Problem details:
Write out the listing beneath this instruction in its entirety, exactly as it reads.

= = = = = = =

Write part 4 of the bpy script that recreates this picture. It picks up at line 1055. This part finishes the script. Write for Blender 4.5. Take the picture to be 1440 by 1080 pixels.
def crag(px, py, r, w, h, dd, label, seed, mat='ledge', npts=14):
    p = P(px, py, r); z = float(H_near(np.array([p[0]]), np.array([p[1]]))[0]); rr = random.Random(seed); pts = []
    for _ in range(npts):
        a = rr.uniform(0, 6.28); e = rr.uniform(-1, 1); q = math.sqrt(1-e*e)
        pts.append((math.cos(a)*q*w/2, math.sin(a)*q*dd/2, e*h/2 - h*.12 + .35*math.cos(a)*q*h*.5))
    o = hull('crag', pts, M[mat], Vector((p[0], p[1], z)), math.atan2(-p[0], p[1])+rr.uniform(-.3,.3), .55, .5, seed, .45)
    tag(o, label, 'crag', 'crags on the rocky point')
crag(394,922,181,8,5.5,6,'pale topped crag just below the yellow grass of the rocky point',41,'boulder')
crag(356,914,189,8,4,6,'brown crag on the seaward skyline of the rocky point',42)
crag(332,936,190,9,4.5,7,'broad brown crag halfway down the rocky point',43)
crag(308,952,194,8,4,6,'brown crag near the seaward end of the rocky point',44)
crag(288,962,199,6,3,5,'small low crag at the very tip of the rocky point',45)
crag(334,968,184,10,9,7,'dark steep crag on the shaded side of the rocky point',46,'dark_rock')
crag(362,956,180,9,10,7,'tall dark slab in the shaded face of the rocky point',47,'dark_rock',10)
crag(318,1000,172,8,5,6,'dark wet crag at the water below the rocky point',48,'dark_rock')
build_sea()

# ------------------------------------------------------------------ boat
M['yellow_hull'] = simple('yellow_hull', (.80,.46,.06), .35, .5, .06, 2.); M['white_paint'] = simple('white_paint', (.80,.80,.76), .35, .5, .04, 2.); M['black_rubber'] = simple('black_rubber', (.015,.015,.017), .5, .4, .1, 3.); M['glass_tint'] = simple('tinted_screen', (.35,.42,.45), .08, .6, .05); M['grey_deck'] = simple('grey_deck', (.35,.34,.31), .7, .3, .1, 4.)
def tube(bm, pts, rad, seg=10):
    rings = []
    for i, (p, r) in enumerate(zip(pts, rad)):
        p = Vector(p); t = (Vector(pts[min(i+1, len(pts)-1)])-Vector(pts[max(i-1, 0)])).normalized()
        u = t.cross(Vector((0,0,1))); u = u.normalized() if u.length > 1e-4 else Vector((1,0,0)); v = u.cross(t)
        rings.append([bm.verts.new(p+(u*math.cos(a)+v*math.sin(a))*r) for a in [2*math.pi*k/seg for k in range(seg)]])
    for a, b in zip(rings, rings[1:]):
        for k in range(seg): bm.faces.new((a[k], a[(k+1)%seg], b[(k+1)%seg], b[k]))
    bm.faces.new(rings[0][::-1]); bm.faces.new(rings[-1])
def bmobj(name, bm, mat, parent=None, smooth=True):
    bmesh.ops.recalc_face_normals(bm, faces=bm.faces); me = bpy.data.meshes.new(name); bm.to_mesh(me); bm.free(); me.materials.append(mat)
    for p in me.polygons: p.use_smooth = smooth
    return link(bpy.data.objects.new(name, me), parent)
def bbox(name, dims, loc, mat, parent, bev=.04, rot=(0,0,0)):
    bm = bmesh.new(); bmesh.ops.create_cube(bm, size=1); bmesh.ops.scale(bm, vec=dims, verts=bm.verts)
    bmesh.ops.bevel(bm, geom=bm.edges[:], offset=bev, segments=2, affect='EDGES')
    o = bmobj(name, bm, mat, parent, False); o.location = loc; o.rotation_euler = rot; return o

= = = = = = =

Answer in full:
Write part 4 of the bpy script that recreates this picture. It picks up at line 1055. This part finishes the script. Write for Blender 4.5. Take the picture to be 1440 by 1080 pixels.
def crag(px, py, r, w, h, dd, label, seed, mat='ledge', npts=14):
    p = P(px, py, r); z = float(H_near(np.array([p[0]]), np.array([p[1]]))[0]); rr = random.Random(seed); pts = []
    for _ in range(npts):
        a = rr.uniform(0, 6.28); e = rr.uniform(-1, 1); q = math.sqrt(1-e*e)
        pts.append((math.cos(a)*q*w/2, math.sin(a)*q*dd/2, e*h/2 - h*.12 + .35*math.cos(a)*q*h*.5))
    o = hull('crag', pts, M[mat], Vector((p[0], p[1], z)), math.atan2(-p[0], p[1])+rr.uniform(-.3,.3), .55, .5, seed, .45)
    tag(o, label, 'crag', 'crags on the rocky point')
crag(394,922,181,8,5.5,6,'pale topped crag just below the yellow grass of the rocky point',41,'boulder')
crag(356,914,189,8,4,6,'brown crag on the seaward skyline of the rocky point',42)
crag(332,936,190,9,4.5,7,'broad brown crag halfway down the rocky point',43)
crag(308,952,194,8,4,6,'brown crag near the seaward end of the rocky point',44)
crag(288,962,199,6,3,5,'small low crag at the very tip of the rocky point',45)
crag(334,968,184,10,9,7,'dark steep crag on the shaded side of the rocky point',46,'dark_rock')
crag(362,956,180,9,10,7,'tall dark slab in the shaded face of the rocky point',47,'dark_rock',10)
crag(318,1000,172,8,5,6,'dark wet crag at the water below the rocky point',48,'dark_rock')
build_sea()

# ------------------------------------------------------------------ boat
M['yellow_hull'] = simple('yellow_hull', (.80,.46,.06), .35, .5, .06, 2.); M['white_paint'] = simple('white_paint', (.80,.80,.76), .35, .5, .04, 2.); M['black_rubber'] = simple('black_rubber', (.015,.015,.017), .5, .4, .1, 3.); M['glass_tint'] = simple('tinted_screen', (.35,.42,.45), .08, .6, .05); M['grey_deck'] = simple('grey_deck', (.35,.34,.31), .7, .3, .1, 4.)
def tube(bm, pts, rad, seg=10):
    rings = []
    for i, (p, r) in enumerate(zip(pts, rad)):
        p = Vector(p); t = (Vector(pts[min(i+1, len(pts)-1)])-Vector(pts[max(i-1, 0)])).normalized()
        u = t.cross(Vector((0,0,1))); u = u.normalized() if u.length > 1e-4 else Vector((1,0,0)); v = u.cross(t)
        rings.append([bm.verts.new(p+(u*math.cos(a)+v*math.sin(a))*r) for a in [2*math.pi*k/seg for k in range(seg)]])
    for a, b in zip(rings, rings[1:]):
        for k in range(seg): bm.faces.new((a[k], a[(k+1)%seg], b[(k+1)%seg], b[k]))
    bm.faces.new(rings[0][::-1]); bm.faces.new(rings[-1])
def bmobj(name, bm, mat, parent=None, smooth=True):
    bmesh.ops.recalc_face_normals(bm, faces=bm.faces); me = bpy.data.meshes.new(name); bm.to_mesh(me); bm.free(); me.materials.append(mat)
    for p in me.polygons: p.use_smooth = smooth
    return link(bpy.data.objects.new(name, me), parent)
def bbox(name, dims, loc, mat, parent, bev=.04, rot=(0,0,0)):
    bm = bmesh.new(); bmesh.ops.create_cube(bm, size=1); bmesh.ops.scale(bm, vec=dims, verts=bm.verts)
    bmesh.ops.bevel(bm, geom=bm.edges[:], offset=bev, segments=2, affect='EDGES')
    o = bmobj(name, bm, mat, parent, False); o.location = loc; o.rotation_euler = rot; return o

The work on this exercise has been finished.